Amazon.com Review
Ah, mice. Give them an inch and they'll take a mile. Laura Numeroff and illustrator Felicia Bond, creators of the bestselling picture books
If You Give a Mouse a Cookie and
If You Take a Mouse to the Movies, are back with
If You Take a Mouse to School. As you might imagine, there are great risks in bringing your mouse to school. For starters, he'll ask you for your lunchbox. And then a sandwich. And a snack for later. Still not satisfied, he'll want to participate in everything from math to soccer. Children and adults alike will revel in the hilarious, very cute illustrations of the mouse in the classroom: hanging from the top corner of the blackboard to spell (aptly enough) "precocious" and "adrenaline," writing "'Goodnight Mouse' by Mouse," sitting inside the boy's open backpack playing with a yo-yo, etc. This book is more episodic in nature than the truly cause-and-effect formula of the previous books: "If you give a pig a pancake, she'll want some syrup to go with it." Nonetheless, kids who know and love this rollicking read-aloud series will laugh and play to see a mouse at school. (Ages 4 to 8)
--Karin Snelson
From Publishers Weekly
In a rollicking romp, Numeroff and Bond send the energetic, exuberant star of If You Give a Mouse a Cookie and If You Take a Mouse to the Movies (and his boy sidekick) into the classroom.
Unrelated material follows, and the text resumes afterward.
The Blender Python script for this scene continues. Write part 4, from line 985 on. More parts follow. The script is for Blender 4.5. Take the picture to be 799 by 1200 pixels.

After pulling on his overalls, the diminutive character makes his first request ("He'll ask you for your lunchbox") and then demands a snack, notebook and pencils before climbing into the boy's backpack. Once at school, the mercurial mouse happily bounds from one activity to the next: he spells "a word or two" on the blackboard (Bond shows these as an impressive list headed by "onomatopoeia"), conducts a science experiment (purple matter erupts from his beaker), builds "a little mouse house" out of blocks (the edifice looks quite elaborate) and fashions furniture for it with clay. Realizing he needs something on his new bookshelf, the ambitious critter collects paper and pencils and creates his own book, which he then wants to take home, in "your" lunch box. As animated as the whiskered student it depicts, Bond's art lives up to expectation, featuring her customary crisp colors and kid-pleasing details. Its school setting, tried-and-true tone and popular protagonist mark this title as a winner. Ages 3-7.